How basketry preserved a people
Zulu basketry began to die out because of tin and plastic containers, but now the craft is flourishing.
Courtesy of the Samuel P. Harn Museum of Art
Beauty Ngxongo's basket is a domestic object shaped to hold liquids, but it also holds a community's traditions. Ms. Ngxongo is the most renowned Zulu basket weaver alive. Her work is in New York's Metropolitan Museum of Art, major South African museums, and Washington's Smithsonian Institution.
The story of Zulu basketry is one of revival. The craft was dying because of the introduction of tin and plastic containers. A Swedish minister, Kjell Lofroth, and his wife, Bertha, witnessed the decline in local crafts. When drought struck in the late 1960s and people in the rural KwaZulu-Natal Province faced starvation, Mr. Lofroth began the Vukani ("Wake up and get going") Arts Association to help single women support their families. Only three elderly women knew how to make baskets, but they taught others. A market, and the craft, flourished.
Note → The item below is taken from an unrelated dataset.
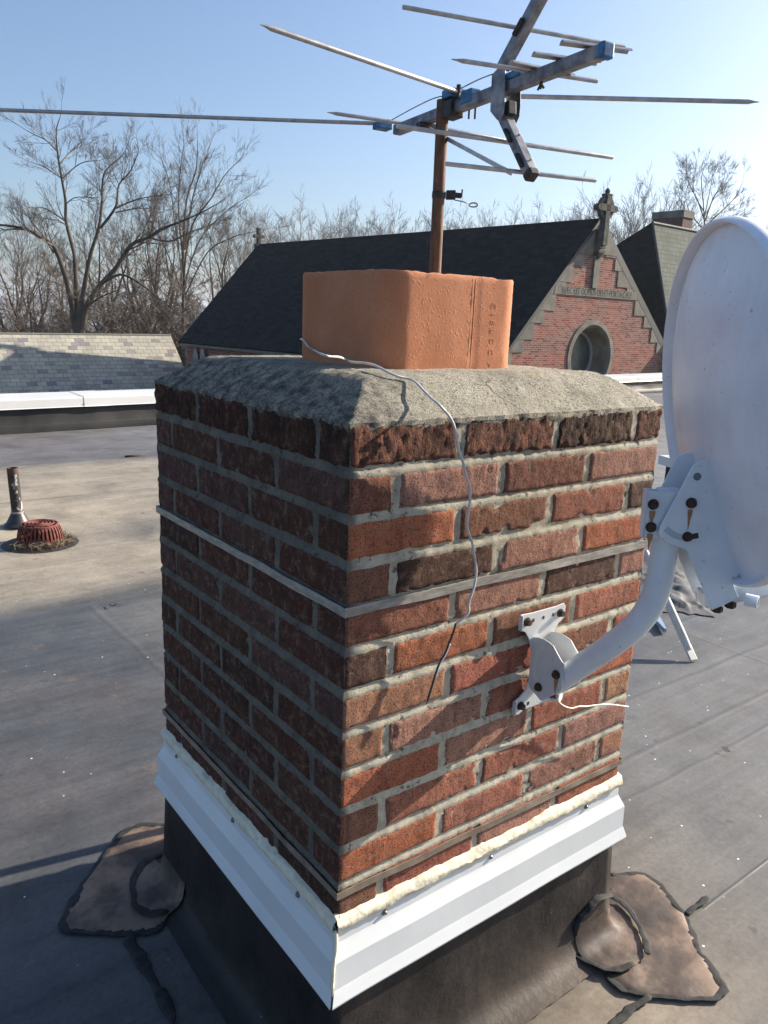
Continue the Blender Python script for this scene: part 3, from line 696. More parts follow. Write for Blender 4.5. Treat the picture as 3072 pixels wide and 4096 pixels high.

As a child, Ngxongo wove doormats and table mats. About 30 years ago a neighbor taught her how to make elaborate, geometrically patterned baskets from grasses and palm leaves dyed with berries, roots, and bark. Hand-stitched with 180 to 300 stitches per square inch, the watertight baskets can take months to make.
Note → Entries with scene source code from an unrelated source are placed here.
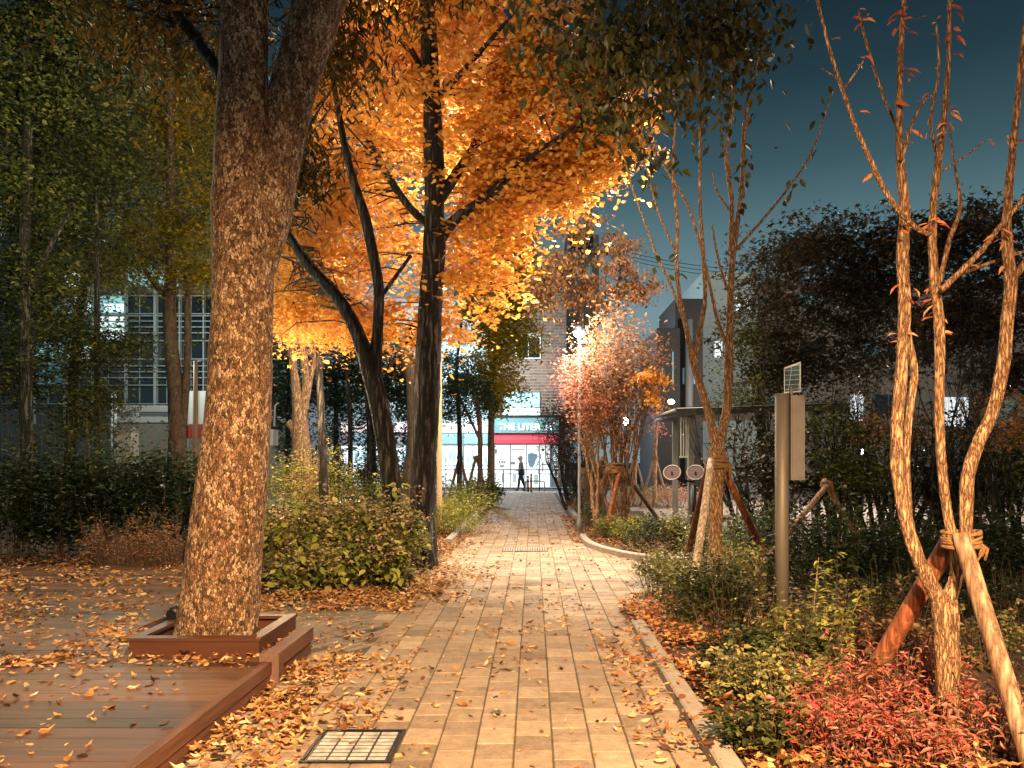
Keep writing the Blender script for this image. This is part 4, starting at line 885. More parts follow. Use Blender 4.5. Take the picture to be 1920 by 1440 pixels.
# ------------------------------------------------------------------ shrubs
def shrub(px, py, w, h, Y, lab, leaf, n, size, name='shrub', shape='diamond', stems=22, dep=None, dome=True, tilt=.6, droop=0, accent=False):
    """px,py foot; w,h in metres"""
    X = (px-CX)*Y/F; dep = dep or w*.7
    t = thing(name, lab, 'shrub', (X, Y, 0), 'shrubs in the beds')
    mb = MB()
    for k in range(stems):
        a = rnd.uniform(0, 6.28); r = rnd.random()**.5
        b = Vector((X+math.cos(a)*r*w*.30, Y+math.sin(a)*r*dep*.30, -.02)); tp = Vector((X+math.cos(a)*r*w*.48, Y+math.sin(a)*r*dep*.48, h*rnd.uniform(.6, 1.04)*(1-.25*r*r)))
        mb.tube([b, b.lerp(tp, .5)+Vector((rnd.gauss(0, .03), rnd.gauss(0, .03), 0)), tp], [.006, .004, .0018], 4, False)
    nc = max(8, n//22); a = RNG.uniform(0, 2*np.pi, nc); r = RNG.random(nc)**.5; zz = RNG.random(nc)**.6
    top = h*(1-.35*r**2)*RNG.uniform(.8, 1.08, nc)
    cc = np.stack([X+np.cos(a)*r*w*.5, Y+np.sin(a)*r*dep*.5, top*(.12+.88*zz)], 1)
    pos = (cc[:, None, :]+RNG.normal(0, 1, (nc, 22, 3))*np.array([.075, .075, .06])*min(1.6, max(.6, w))).reshape(-1, 3)
    pos[:, 2] = np.maximum(pos[:, 2], .02)
    sp2 = []
    for k in range(int(5+w*8)):                           # long shoots standing out of the top and sides
        a = rnd.uniform(0, 6.28); r = rnd.random()**.5
        b = Vector((X+math.cos(a)*r*w*.42, Y+math.sin(a)*r*dep*.42, h*.45)); tp = b+Vector((math.cos(a)*.16*r+rnd.gauss(0, .05), math.sin(a)*.16*r, h*rnd.uniform(.45, .80)))
        mb.tube([b, b.lerp(tp, .5), tp], [.004, .003, .0015], 3, False)
        for q in range(12): sp2.append(b.lerp(tp, rnd.uniform(.2, 1))+Vector((rnd.gauss(0, .008), rnd.gauss(0, .008), 0)))
    mb.build('stems', M['stem'], t)
    pos = np.concatenate([pos, np.array([list(q) for q in sp2])])
    leaves('foliage', leaf, t, pos, RNG.choice([.55, .8, 1.0, 1.35], len(pos), p=[.3, .3, .25, .15])*size, shape, droop, tilt)
    if accent:
        k = RNG.integers(0, len(pos), 260); q = pos[k]+RNG.normal(0, .03, (260, 3)); q[:, 1] -= .05
        tag(leaves('yellowing_leaves', LV['lime'], t, q, RNG.uniform(.07, .13, 260), 'ovate', .5, .8), kind='stuff')
        k = np.argsort(-pos[:, 2])[:700]; q = pos[k[RNG.integers(0, 700, 500)]]+RNG.normal(0, .04, (500, 3))
        tag(leaves('pale_tips', LV['pale'], t, q, RNG.uniform(.03, .055, 500), 'diamond', 0, .8), kind='stuff')
    return t
M['stem'] = mat('twig', '#5a4432', .85, var=.4, scale=20, bump=0)
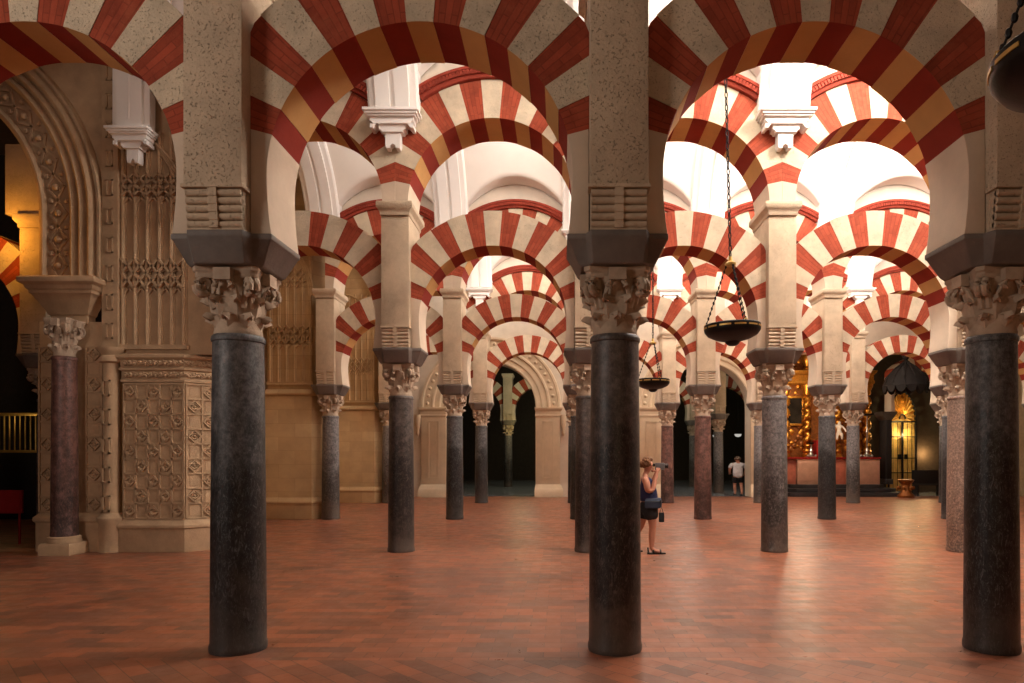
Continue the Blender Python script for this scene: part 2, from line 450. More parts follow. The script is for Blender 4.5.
# ---------------------------------------------------------------- arches
def vous(a0, a1, r0, ro, xmax, zc, y0, y1, zoff, n=4):
    """one wedge: faces slot 0, soffit slot 1"""
    b = MB(); A = [a0+(a1-a0)*i/n for i in range(n+1)]
    inn = [(r0*math.cos(a), zc+r0*math.sin(a)-zoff) for a in A]
    out = []
    for a in A:
        r = ro; c = abs(math.cos(a))
        if c*r > xmax: r = xmax/c
        out.append((r*math.cos(a), zc+r*math.sin(a)-zoff))
    V = [(x, y0, z) for x, z in inn]+[(x, y0, z) for x, z in out]+[(x, y1, z) for x, z in inn]+[(x, y1, z) for x, z in out]
    m = n+1
    for i in range(n):
        u = [(A[i]-PI/2)*1.55, (A[i+1]-PI/2)*1.55]
        rr = lambda p: math.hypot(p[0], p[1]+zoff-zc)
        fuv = [(r0, u[0]), (rr(out[i]), u[0]), (rr(out[i+1]), u[1]), (r0, u[1])]
        b.add([V[i], V[m+i], V[m+i+1], V[i+1]], [(0,1,2,3)], 0, False, [fuv])
        b.add([V[2*m+i], V[3*m+i], V[3*m+i+1], V[2*m+i+1]], [(0,1,2,3)], 0, False, [fuv])
        suv = [(y0, u[0]), (y1, u[0]), (y1, u[1]), (y0, u[1])]
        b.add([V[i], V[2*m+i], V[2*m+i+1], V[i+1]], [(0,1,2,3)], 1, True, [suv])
        b.add([V[m+i], V[3*m+i], V[3*m+i+1], V[m+i+1]], [(0,1,2,3)], 0, True, [suv])
    for i in (0, n):
        b.add([V[i], V[m+i], V[3*m+i], V[2*m+i]], [(0,1,2,3)], 0)
    return b

A0 = math.radians(12.0); AL = math.radians(15.0)
def ring_meshes(r0, ro, xmax, zc, y, zoff, A0):
    out = []; DA = (PI-2*A0)/15
    for k in range(15):
        red = k % 2 == 0; d = .006 if red else 0
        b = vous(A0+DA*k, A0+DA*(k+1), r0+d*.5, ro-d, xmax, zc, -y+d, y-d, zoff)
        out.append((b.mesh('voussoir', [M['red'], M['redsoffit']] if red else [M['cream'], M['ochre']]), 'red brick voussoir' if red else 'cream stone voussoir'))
    return out

def springer_mesh(side, lower):
    b = MB(); A0 = AL if lower else math.radians(12.0)
    if lower:
        r0, zc, xm, y, zoff, zb = R1, ZC1, S/2-HP-.01, .30, ZI, ZI+.003
        a_lo = math.asin((zb-zc)/2.1)
    else:
        r0, zc, xm, y, zoff, zb = R2, ZC2, S/2-.002, .44, ZC2, ZC2+.001
        a_lo = 0
    n = 12; inn = []; out = []
    for i in range(n+1):
        a = a_lo+(A0-a_lo)*i/n; inn.append((r0*math.cos(a), zc+(r0 if a >= 0 else 2.1)*math.sin(a)))
    zt = zc + math.tan(A0)*xm
    poly = inn + [(xm, zt), (xm, zb)]
    if not lower: xm2 = xm
    poly = [(side*x, z-zoff) for x, z in poly]
    b.prism(poly, -y, y)
    return b.mesh('springer', M['springer'], bevel=.006 if lower else 0)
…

Ngxongo now employs 13 women to make the grass calabashes. Sadly, her village north of Durban is the epicenter of HIV/AIDS. She has lost many friends and family members.
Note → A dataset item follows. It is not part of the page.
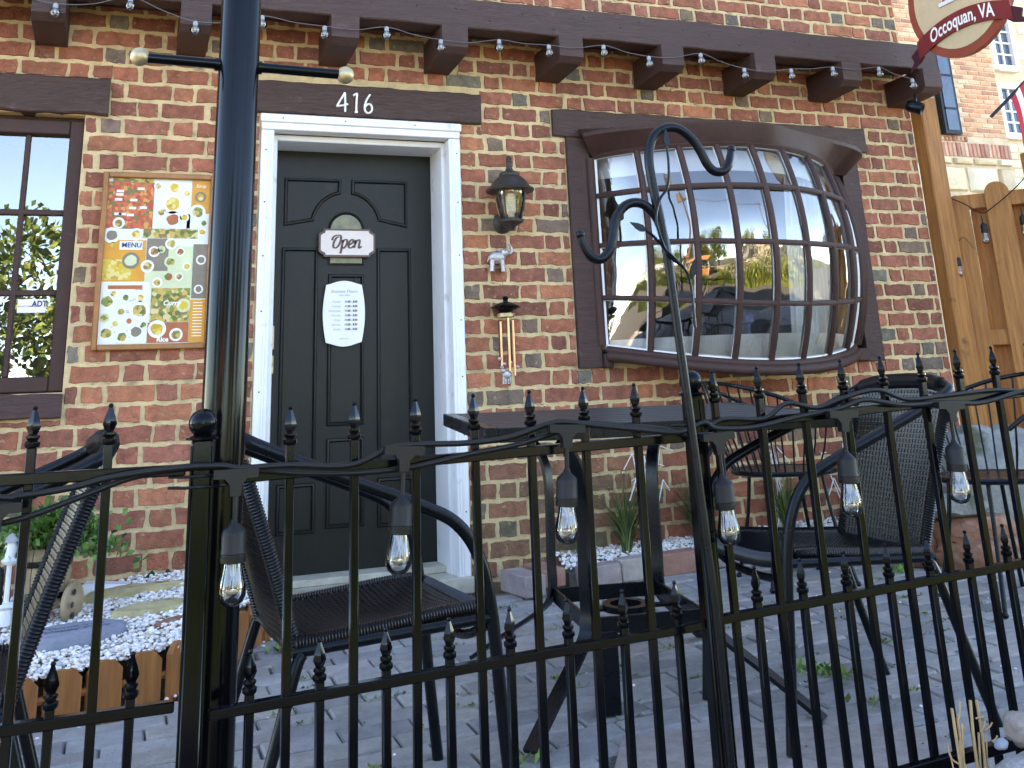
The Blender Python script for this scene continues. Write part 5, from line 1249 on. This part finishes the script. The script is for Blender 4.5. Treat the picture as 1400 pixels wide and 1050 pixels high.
vis.sort(key=lambda v: 0 if inframe(((v[0] + v[1]) / 2, NY, v[2]), 3) else 1)
for i, v in enumerate(vis):
    if i < 300: m_ = MB(); slabbrick(m_, *v, NY + .05, SB); m_.build('brick', sbm, nbw)
    else: slabbrick(restb, *v, NY + .05, SB)
tag(restb.build('brickwork', sbm, nbw), kind='stuff')
SC_ = [(.50, .24, .17), (.54, .30, .22), (.42, .17, .12), (.60, .38, .29)]
x = 9.8
while x < 11.97: m_ = MB(); slabbrick(m_, x, x + .062, 3.825, 4.035, NY + .05, SC_, .02); m_.build('soldier_brick', sbm, nbw); x += .074
x = 10.2
while x < 11.2: m_ = MB(); slabbrick(m_, x, x + .062, 4.045, 4.125, NY + .05, SC_, .03); m_.build('sill_brick', sbm, nbw); x += .074
STC = [(.60, .50, .34), (.66, .58, .44), (.55, .42, .27), (.70, .64, .52), (.58, .46, .32)]
z = 2.4
while z < 3.7:
    h = rnd(.34, .52); x = 9.6 + rnd(0, .2)
    if z + h > 3.70: h = 3.815 - z
    while x < 11.97:
        l = rnd(.32, .70); m_ = MB(); ff = rnd(.88, 1.12); m_.tint = tuple(q * ff for q in random.choice(STC)); n = 9; x1 = min(11.98, x + l)
        cx, cz, hw, hh = (x + x1) / 2, z + h / 2, (x1 - x) / 2 - .014, h / 2 - .014; V = []
        for (s, y) in ((1, .05), (1, .02), (.84, -.015), (.4, -.03)):
            for k in range(16):
                a = 2 * pi * k / 16; c_, s_ = cos(a), sin(a); q = max(abs(c_), abs(s_)); V.append((cx + hw * s * (c_ / q) * (1 if s < 1 else rnd(.95, 1)), NY + .05 + y - .04, cz + hh * s * (s_ / q) * (1 if s < 1 else rnd(.93, 1))))
        m_.add(V, [(L * 16 + k, L * 16 + (k + 1) % 16, L * 16 + 16 + (k + 1) % 16, L * 16 + 16 + k) for L in range(3) for k in range(16)] + [tuple(48 + k for k in range(16))]); m_.build('stone', M['cream'], nbw, 40); x = x1 + .01
    z += h + .01
    if h < .12: break
b = MB(); b.box((10.89, NY - .02, 4.82), (.30, .10, 1.38)); nw = b.build('window', M['satin'], nb)
b = MB(); b.box((10.89, NY - .075, 4.82), (.20, .012, 1.28)); b.build('pane', M['winblue'], nw)
b = MB()
for z in (4.5, 5.0): b.box((10.89, NY - .083, z), (.20, .01, .03))
b.build('glazing_bar', M['satin'], nw)
m_ = MB()
for i in range(20): slabbrick(m_, 11.045, 11.13, 4.13 + .073 * i + .004, 4.13 + .073 * i + .068, NY + .04, [(.30, .2, .17), (.36, .25, .2), (.28, .17, .14)], .02)
m_.build('jamb_bricks', sbm, nw)
cb = thing('cream_building', 'tall cream stone building with white sash windows at the far right', 'building', (0, 0, 0))
CY2 = 9.0
b = MB(); b.box((17.8, CY2 + 3, 4.5), (5.9, 5.9, 12)); cbw = b.build('wall', M['bgmortar'], cb)
b = MB(); b.box((17.8, CY2 + 3, 10.7), (6.3, 6.3, .4)); b.build('roof', M['asphalt'], cb)
CRC = [(.72, .62, .44), (.76, .68, .52), (.66, .56, .40), (.78, .72, .58), (.62, .54, .42)]
z = 3.6; restb = MB()
while z < 9.4:
    h = rnd(.13, .22); x = 14.86 + rnd(0, .2)
    while x < 17.4:
        l = rnd(.25, .62)
        if not any(a - .12 < x + l and x < c + .12 and e - .12 < z + h and z < g + .12 for a, c, e, g in ((15.36, 15.80, 6.50, 7.45), (15.30, 15.75, 5.15, 6.02))):
            tgt = MB() if inframe((x, CY2, z), 6) else restb; slabbrick(tgt, x, x + l, z, z + h - .012, CY2 + .05, CRC, .02, .008)
            if tgt is not restb: tgt.build('stone', M['cream'], cbw)
        x += l + .012
    z += h
tag(restb.build('stonework', M['cream'], cbw), kind='stuff')
for (x0, x1, z0, z1) in ((15.36, 15.80, 6.50, 7.45), (15.30, 15.75, 5.15, 6.02)):
    b = MB(); cx = (x0 + x1) / 2
    for (a, c, e, g) in ((x0 - .1, x0, z0 - .1, z1 + .1), (x1, x1 + .1, z0 - .1, z1 + .1), (x0, x1, z1, z1 + .1), (x0, x1, z0 - .12, z0)): b.box(((a + c) / 2, CY2 + .0, (e + g) / 2), (c - a, .12, g - e))
    b.box((cx, CY2 + .02, (z0 + z1) / 2), (.035, .06, z1 - z0))
    for k in (1, 2, 3): b.box((cx, CY2 + .025, z0 + (z1 - z0) * k / 4), (x1 - x0, .05, .035))
    wo = b.build('window', M['white'], cb); b = MB(); b.box((cx, CY2 + .04, (z0 + z1) / 2), (x1 - x0, .02, z1 - z0)); b.build('pane', M['winblue'], wo)

# ================================================================== ACROSS THE STREET (seen in the window reflections)
def tree(label, x, y, h, r, cols, n=6500):
    t = thing('street_tree', label, 'tree', (x, y, -.62), 0, 'trees across the street')
    b = MB(); b.tube(smoothpath([(0, 0, 0), (.1, 0, h * .25), (-.05, .1, h * .55), (0, 0, h * .8)], 4), [.22 - .011 * i for i in range(13)], 8)
    limbs = []
    for k in range(9):
        a = k * 2.4; z = h * (.28 + .05 * k); q = Vector((r * .75 * cos(a), r * .75 * sin(a), z + h * .18)); b.tube([(0, 0, z), q * .5 + Vector((0, 0, z * .5)), q], [.08, .055, .02], 6); limbs.append(q)
    b.build('trunk', M['bark'], t, 60)
    cl = [(q + Vector((rnd(-.5, .5), rnd(-.5, .5), rnd(-.3, .6))), r * rnd(.28, .5)) for q in limbs for _ in range(2)] + [(Vector((rnd(-.4, .4) * r, rnd(-.4, .4) * r, h * rnd(.6, .98))), r * rnd(.3, .5)) for _ in range(6)]
    b = MB()
    def fnl():
        c, rr = random.choice(cl); d = Vector((random.gauss(0, 1), random.gauss(0, 1), random.gauss(0, .8))).normalized(); return c + d * rr * random.random() ** .4, d
    leaves(b, n, fnl, .17, cols, .4); b.build('crown', M['leaf'], t)
GA = [(.07, .13, .025), (.11, .18, .035), (.05, .09, .02), (.16, .21, .05)]; GB = [(.20, .22, .05), (.28, .26, .06), (.13, .16, .04)]
tree('wide green tree furthest left along the hedge', -34, -17, 6.0, 3.2, GA); tree('rounded yellowing tree second from the left along the hedge', -26, -16, 5.2, 2.8, GB)
tree('tall green street tree opposite the door', -3.5, -18, 4.8, 2.0, GA); tree('broad yellow-green street tree opposite the bow window', 4.5, -20, 5.0, 2.4, GB); tree('dark green street tree far left of the square', -10, -20, 5.0, 2.6, GA)
tree('slim green street tree opposite the corner post', 12, -19, 5.6, 2.2, GA); tree('low bushy yellow tree beside the red-roofed house', 18, -17, 4.6, 2.2, GB); tree('round green tree at the far right of the street', 26, -20, 6.5, 2.8, GA); tree('tall green tree at the far left end of the street', -18, -19, 5.2, 2.8, GA)
hd = MB()
def fnh(): x = rnd(-46, 40); return Vector((x, -13.4 + random.gauss(0, .35), -.55 + abs(random.gauss(0, .75)) + .3 * sin(x)), ), Vector((rnd(-1, 1), 1, .6))
leaves(hd, 30000, fnh, .18, GA + GB, .3); tag(hd.build('hedge', M['leaf']), 'long mixed green hedge across the street', 'hedge')
b = MB(); b.box((-3, -14.2, -.1), (90, .3, 1.0)); tag(b.build('garden_wall', M['render']), 'low rendered wall behind the hedge across the street', 'wall')
gp = MB()
for _ in range(9000):
    x = rnd(-14, 16); y = -7.6 + rnd(-.3, .3); L = rnd(.6, 1.5) * (.65 + .35 * sin(x * 1.7)); a = rnd(0, 6.28); d = Vector((cos(a), sin(a), 0)); sv = Vector((-d.y, d.x, 0)) * .02; gp.tint = tuple(q * rnd(.85, 1.2) for q in random.choice(GA + GB)); p = Vector((x, y, -.61)); t1 = p + Vector((0, 0, L * .6)) + d * L * .1; t2 = p + Vector((0, 0, L)) + d * L * .35
    gp.add([p - sv, p + sv, t1 + sv, t1 - sv], [(0, 1, 2, 3)]); gp.add([t1 - sv, t1 + sv, t2], [(0, 1, 2)])
tag(gp.build('verge_grass', M['leaf']), kind='stuff')
aw = thing('market_stall', 'stall with orange-red awning across the street', 'stall', (-4.6, -12.3, -.62))
b = MB(); b.prism([(-.1, 2.2), (1.6, 1.8), (1.6, 1.86), (-.1, 2.28)], lambda a, c, d: (-1.6 + d, a, c), 3.2); b.build('awning', M['orange'], aw)
for sx in (-1.55, 1.55): b = MB(); b.box((sx, 1.5, .9), (.06, .06, 1.8)); b.build('post', M['white_plastic'], aw)
b = MB(); b.box((0, .8, .5), (3.0, .8, 1.0), ch=.02); b.build('counter', M['cedar'], aw)
hs_ = thing('red_roofed_house', 'cream house with low red roof across the street', 'house', (-13, -25, -.6))
b = MB(); b.box((0, 0, 1.6), (9, 6, 3.2)); b.build('wall', M['render'], hs_)
b = MB(); b.prism([(-5, 3.2), (5, 3.2), (0, 5.0)], lambda a, c, d: (a, -3.4 + d, c), 6.8); b.build('roof', M['redroof'], hs_)
for x in (-2.6, .2, 2.8): b = MB(); b.box((x, 3.02, 1.7), (1.1, .08, 1.4)); b.build('window', M['winblue'], hs_)
hs2 = thing('boat_shed', 'long low shed with orange-red roof across the street', 'shed', (11, -26, -.6))
b = MB(); b.box((0, 0, 1.3), (9, 5, 2.6)); b.build('wall', M['render'], hs2)
b = MB(); b.prism([(-5, 2.6), (5, 2.6), (0, 4.2)], lambda a, c, d: (a, -3 + d, c), 6); b.build('roof', M['redroof'], hs2)
for x, y in ((-6, -11.5), (9, -11.5)):
    p = thing('utility_pole', 'wooden utility pole across the street opposite the ' + ('left window' if x < 0 else 'wooden fence'), 'utility pole', (x, y, -.62), 0, 'utility poles across the street'); b = MB(); b.tube([(0, 0, 0), (0, 0, 9)], [.15, .11], 10); b.build('pole', M['bark'], p, 60); b = MB(); b.box((0, 0, 8.4), (1.8, .1, .12)); b.build('crossarm', M['bark'], p)
b = MB()
for k in (-.7, 0, .7): b.tube([(-6 + t * 15 / 12, -11.5 + k * .3, 7.95 + .1 * abs(k) - .7 * (1 - (2 * t / 12 - 1) ** 2)) for t in range(13)], .015, 4)
tag(b.build('power_lines', M['rubber']), 'sagging power lines strung between the two utility poles', 'power lines')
"It's a sad story, but it's also a story of empowerment and triumph," says Susan Cooksey, curator of African art at the Samuel P. Harn Museum of Art at the University of Florida in Gainesville. "Beauty is a survivor and a champion," she adds. "That makes [what she creates] more than just a beautiful work of art. There's a lot of love in there, and spiritual strength."